Posted on 27 December 2011 with 1 comment from readers

The eurozone sovereign debt crisis may be entering its final phase as Spain’s new finance minister Luis de Guindos warned that the next two months ‘are not going to be easy’ and the UK Treasury admitted it was working on contingency plans for the break up of the euro including capital controls to prevent excessive transfers of money into Britain.

Officials fear that the exit of Greece from the eurozone would trigger a flight of capital from other eurozone countries reckoned likely to exit: Portugal, Ireland, Spain and Italy. This inflow of capital would drive up the value of the UK pound with a potentially disastrous impact on British exports which have been rising recently.

Capital risk

The direct exposure of UK banks and corporates to the eurozone is also a major concern with $260 billion owed to the top four banks alone. One thing is for certain a disorderly break up of the eurozone will be extremely messy and the banks who borrowed $645 billion from the ECB before Christmas will be back for more capital.

Capital controls might make life difficult for the one million British expatriates who live in Spain but are often paid pensions from the UK. They have already suffered a sharp increase in their cost of living from the falling euro.

The British government is also having to consider contingency plans for evacuating these citizens and bringing them home in a worst case scenario as the UK is still responsible for their welfare. If this sounds alarmist then let us hope that is all it proves to be but the circumstances of the eurozone are very grave.

Debt still rising

It is not as though the authorities in Europe are unaware of the situation or its potential to spiral out-of-control. The hope now is that the ECB has bought enough time for the eurozone to gets its act together and create a new lender of last resort.
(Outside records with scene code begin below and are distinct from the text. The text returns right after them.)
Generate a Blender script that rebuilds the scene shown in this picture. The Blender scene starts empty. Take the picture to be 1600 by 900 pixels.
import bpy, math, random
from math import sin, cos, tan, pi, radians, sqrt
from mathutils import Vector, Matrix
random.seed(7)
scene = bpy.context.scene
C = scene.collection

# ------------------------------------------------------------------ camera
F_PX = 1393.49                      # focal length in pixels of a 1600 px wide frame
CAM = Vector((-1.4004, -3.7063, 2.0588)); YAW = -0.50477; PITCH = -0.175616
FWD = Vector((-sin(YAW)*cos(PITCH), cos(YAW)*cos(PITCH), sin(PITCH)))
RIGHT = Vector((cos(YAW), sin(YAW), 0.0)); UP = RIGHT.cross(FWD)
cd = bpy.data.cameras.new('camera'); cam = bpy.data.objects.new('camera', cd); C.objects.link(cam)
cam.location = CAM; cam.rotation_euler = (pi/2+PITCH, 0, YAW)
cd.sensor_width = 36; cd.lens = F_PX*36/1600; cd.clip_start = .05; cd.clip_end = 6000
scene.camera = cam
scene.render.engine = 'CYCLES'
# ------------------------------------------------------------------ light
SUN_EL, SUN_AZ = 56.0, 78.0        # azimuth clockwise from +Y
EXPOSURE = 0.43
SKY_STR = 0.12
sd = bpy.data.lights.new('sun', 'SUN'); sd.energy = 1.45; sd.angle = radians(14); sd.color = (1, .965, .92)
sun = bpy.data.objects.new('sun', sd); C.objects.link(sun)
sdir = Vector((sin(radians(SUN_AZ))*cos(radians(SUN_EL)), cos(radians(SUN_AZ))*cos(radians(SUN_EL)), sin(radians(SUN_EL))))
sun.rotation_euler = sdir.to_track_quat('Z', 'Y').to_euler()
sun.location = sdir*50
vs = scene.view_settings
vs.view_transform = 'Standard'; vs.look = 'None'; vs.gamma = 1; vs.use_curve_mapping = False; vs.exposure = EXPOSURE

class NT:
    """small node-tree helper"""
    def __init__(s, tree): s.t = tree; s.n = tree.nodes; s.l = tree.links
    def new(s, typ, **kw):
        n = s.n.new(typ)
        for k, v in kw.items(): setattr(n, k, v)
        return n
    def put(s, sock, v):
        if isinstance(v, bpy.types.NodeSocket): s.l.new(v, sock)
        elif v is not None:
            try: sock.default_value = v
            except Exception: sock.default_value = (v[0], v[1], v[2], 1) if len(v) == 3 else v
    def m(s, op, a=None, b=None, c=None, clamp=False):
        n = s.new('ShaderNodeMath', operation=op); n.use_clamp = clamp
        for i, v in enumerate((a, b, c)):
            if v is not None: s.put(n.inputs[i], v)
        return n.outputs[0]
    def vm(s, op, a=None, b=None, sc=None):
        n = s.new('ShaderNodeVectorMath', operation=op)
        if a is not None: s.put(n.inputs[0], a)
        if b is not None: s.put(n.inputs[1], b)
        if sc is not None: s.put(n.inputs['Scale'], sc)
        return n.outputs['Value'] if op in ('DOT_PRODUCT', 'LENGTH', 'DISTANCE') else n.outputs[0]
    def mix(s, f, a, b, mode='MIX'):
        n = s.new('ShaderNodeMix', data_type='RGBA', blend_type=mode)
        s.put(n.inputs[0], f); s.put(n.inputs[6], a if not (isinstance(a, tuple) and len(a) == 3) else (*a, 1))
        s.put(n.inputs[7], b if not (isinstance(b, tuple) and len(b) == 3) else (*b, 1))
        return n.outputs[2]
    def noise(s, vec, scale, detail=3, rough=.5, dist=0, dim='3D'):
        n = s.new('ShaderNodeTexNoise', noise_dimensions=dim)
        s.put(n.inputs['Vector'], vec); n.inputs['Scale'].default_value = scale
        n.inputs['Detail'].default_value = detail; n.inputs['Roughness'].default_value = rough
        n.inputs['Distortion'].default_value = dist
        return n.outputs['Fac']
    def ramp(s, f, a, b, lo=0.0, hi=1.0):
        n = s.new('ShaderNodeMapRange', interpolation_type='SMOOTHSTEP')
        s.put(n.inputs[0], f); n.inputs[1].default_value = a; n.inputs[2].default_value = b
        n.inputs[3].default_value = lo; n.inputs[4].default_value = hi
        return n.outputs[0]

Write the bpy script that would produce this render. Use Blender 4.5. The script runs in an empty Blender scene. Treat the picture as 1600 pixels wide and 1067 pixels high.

However, none of this addresses the real problem of the debts and budget deficits that continue to get bigger and bigger, and trying to do so by borrowing more is surely madness as many German economists argue.

Also you have to remember that even the hint of this coming crisis makes it more likely. What will stories like this today in The Daily Telegraph cause worried UK expatriates to do? Will they not start moving money before it is blocked?

Indeed it does not look an easy couple of months ahead.

Posted on 27 December 2011 Categories: Banking & Finance, Bond Markets, Global Economics, US Dollar, US Stocks

1 Comment posted by readers:

Comment by obewon - 27 December 2011

Excellent commentary here, Ed.!

And certainly the ex-Pats, especially those in Spain and Greece, have been unknowingly exacerbating the central problem by trying to protect themselves. There is no way that this situation could possibly “get better” in the months ahead.